The HART-COAT® variant (HC-P) used to protect seat rails in aircraft is used with defined electrical values. In long test runs, good results for corrosion-protection and abrasion-resistance have been shown. The corrosion-resistance amounts to approx. 1,000h according to DIN EN ISO (salt spray test). Abrasion-resistance is significantly improved since the coating is not a lacquer based solution. The fatigue strength is only reduced by up to 3% in comparison to an uncoated component.

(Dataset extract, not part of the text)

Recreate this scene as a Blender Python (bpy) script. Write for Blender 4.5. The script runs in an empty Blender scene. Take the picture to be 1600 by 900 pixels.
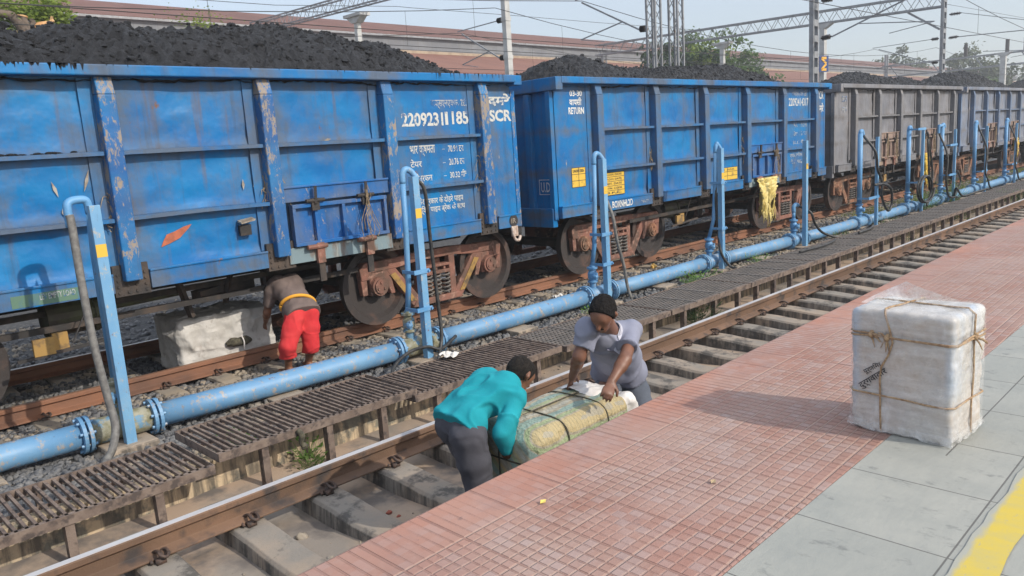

The seats are secured to the seat rail by so-called ‘front studs’ and ‘rear fittings’. Additionally coating these parts with PTFE-DURNI-DISP, noticeably increases the mobility of the seat adjustment. PTFE-DURNI-DISP is an electroless nickel coating with embedded PTFE particles, another coating process from AHC. In this coating process, nickel-phosphorus alloy layers are firmly deposited on surfaces. The coating process is carried out in an aqueous electrolyte with dissolved nickel ions. A reducing agent provides the phosphorus which is uniformly incorporated into the nickel layer. The alloy deposition is based on a chemical reaction and therefore no external current source is required. Unlike a galvanic coating, this electroless process allows a true-to-contour reproduction of the surface with a uniform layer thickness. The PTFE-DURNI-DISP process used in the situation described is a variant of the coating process. Here, solid polytetrafluoroethylene (PTFE) is homogeneously distributed and incorporated into the electroless nickel layer.
The PTFE-DURNI-DISP layer combines the properties of the nickel layer deposited without the use of a current, with those of the PTFE: wear resistance is combined with anti-friction properties and the tribological properties of the surface are significantly improved.
The coating solutions used not only fulfil the requirements of the seat rail manufacturers, but they also increase passenger comfort.